Wednesday, April 16, 2014

Lesson 2: It's all in your head.

Author's note: I am a compulsive advice-giver-always have been.  When my own son was in high school, he wasn't interested in his old man's advice so I wrote it down in the hope that he might change his mind one day.  What follows is one piece of the that advice.  I trust it applies to all of us, regardless of age.

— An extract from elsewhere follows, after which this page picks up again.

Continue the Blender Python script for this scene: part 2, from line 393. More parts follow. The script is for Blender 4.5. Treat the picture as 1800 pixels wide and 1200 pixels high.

There is nothing either good or bad, but thinking makes it so.
—William Shakespeare
Early on, we must establish the premise that you, and only you, have control over your own thinking. This is an absolute truth, and you must accept it before going further.
To reject this premise is to view yourself as helpless, weak, and unable to think independently. Everyone knows on some level that they can control their minds, but most never consciously do it. Once you accept that you can control your thinking, the next step is to take responsibility for doing so.
Have you ever known anyone who only seemed to be happy when he or she was miserable? This may be because you can blame misery on someone else, but you must take personal responsibility in order to be happy. As Robert Anthony put it, “Most people would rather be certain they're miserable than risk being happy.”
What these miserable people can’t grasp is that their misery is their own fault, just as they would deserve the credit if they were happy. Both happiness and misery are results of simple decisions you make about your attitude.
Martha Washington said, “The greater part of our happiness or misery depends on our dispositions, and not on our circumstances.” Follow this logic with me for a moment: if our happiness is determined by our disposition, and we can control that disposition, then we have the power to create our own happiness.
Your disposition is like a garden: if you pay attention to it and give it care, it will grow and flourish. If you ignore or neglect it, then weeds will creep in, the good stuff will die, and it will get ugly.
You are the gardener of your own disposition. It’s not a job that you can delegate to others, and it’s not going to happen on its own. If it’s going to get done, you will have to do it yourself. Don’t expect outside forces to provide that which you alone control.
All I’m asking of you right now is that you accept that you can control your own thinking and resolve to do so. Resolve—here and now—that you will not leave your own disposition to chance. Take responsibility for the kind of person you will be.